The Commission's report on Slovenia is summarised below.

Most of the power in Slovenia lies in the hands of the Prime Minister, Janez Drnovsek, who was also senior politician during the communist era. Under the guidance of Mr.Drnovsek and President Milan Kucan, Slovenia has become the most prosperous country in ex-communist Europe.

Relations with the EU have overall been constructive and smooth but the legislative and constitutional issues which have delayed Slovene ratification of a previous agreement with the EU have constrained the development of the relationship, despite Slovene willingness to comply with the terms before it was agreed.
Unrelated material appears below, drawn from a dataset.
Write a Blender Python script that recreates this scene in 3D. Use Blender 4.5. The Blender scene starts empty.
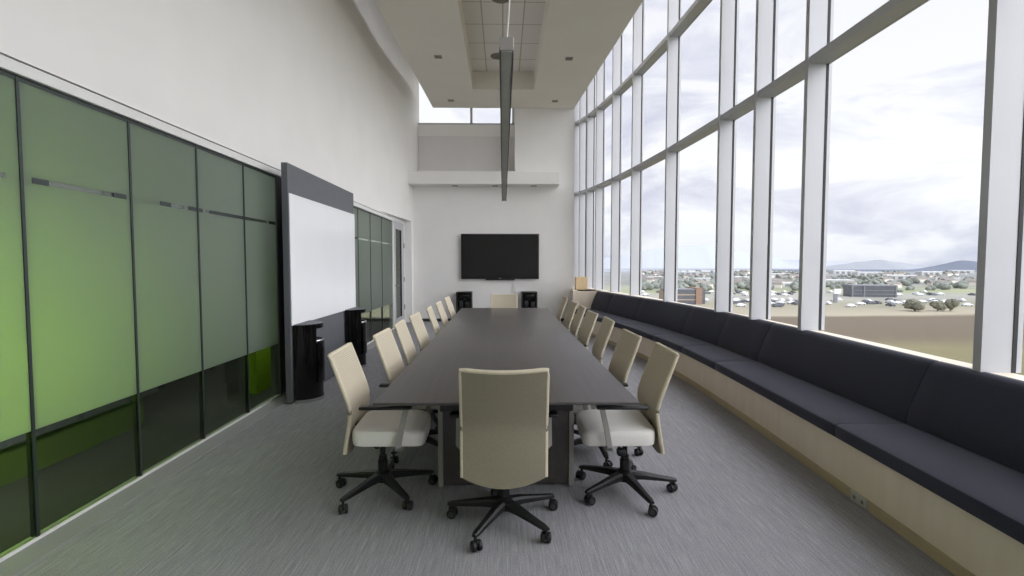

Slovenia has the characteristics of a democracy with stable institutions guaranteeing the rule of law, human rights and respect for the protection of minorities. However, the Slovenian judiciary can be inefficient and has a problem with the amount of time it takes to hand down judgements. It can take five years before a civil case is brought before the courts.

Slovenia can be regarded as a functioning market economy. It has advanced considerably in liberalisation and privatisation, and achieved a successful stabilisation of the economy. However, there is a lack of competition in some sectors, in particular the financial sector. The working of the market mechanisms still needs some improvement, and the necessary reforms of the fiscal and social security systems are not yet completed.

Slovenia should be able to cope with the competitive pressure and market forces within the European Union in the medium term, provided that the rigidities in the economy are reduced.

It has a diverse export base, the workforce is skilled and highly trained, and infrastructure is relatively good. However, enterprise restructuring has been slow due to the consensual character of economic decision-making, and the incentives of workers and managers to preserve the status quo.

Improvements in competitiveness have been hampered by rapid wage growth combined with low productivity growth. The low level of foreign direct investment reflects these structural problems, which need to be tackled.